The first Constitutional amendment adopted after the Bill of Rights, the amendment was adopted following the Supreme Court’s ruling in Chisholm v. Georgia, 2 U.S. 419 (1793).

Here’s the back story: During the Revolutionary War, a South Carolina merchant named Captain Robert Farquhar sold supplies to the State of Georgia on credit. Following the War, Georgia refused to pay Farquhar, asserting that he was a British loyalist. Farquhar later died, and the executor of his estate, South Carolinian Alexander Chisolm, sued the State of Georgia for the debt in the United States Supreme Court.

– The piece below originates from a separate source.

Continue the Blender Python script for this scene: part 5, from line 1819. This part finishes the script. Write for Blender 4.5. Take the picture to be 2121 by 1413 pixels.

In Chisholm, the Court ruled that federal courts had the authority to hear cases in law and equity brought by private citizens against states and that states did not enjoy sovereign immunity from suits made by citizens of other states in federal court. Thus, the amendment clarified Article III, Section 2 of the Constitution, which gave diversity jurisdiction to the judiciary to hear cases “between a state and citizens of another state.”

Words of Wisdom

That the Senators from this State in the Congress of the United States be, and they hereby are instructed, and the Representatives requested to adopt … such amendments in the Constitution of the United States as will remove any clause or article of the said Constitution which can be construed to imply or justify a decision that a State is compellable to answer in any suit by an individual or individuals in any Court of the United States.

 

— State reaction to the 11th Amendment. The Chisolm decision was unpopular. Arguments of Anti-Federalists from the 1787-89 ratification debates against centralized federal power were raised anew.  If federal courts could order states to pay money, states would become mere federal agencies contrary to federalism principles.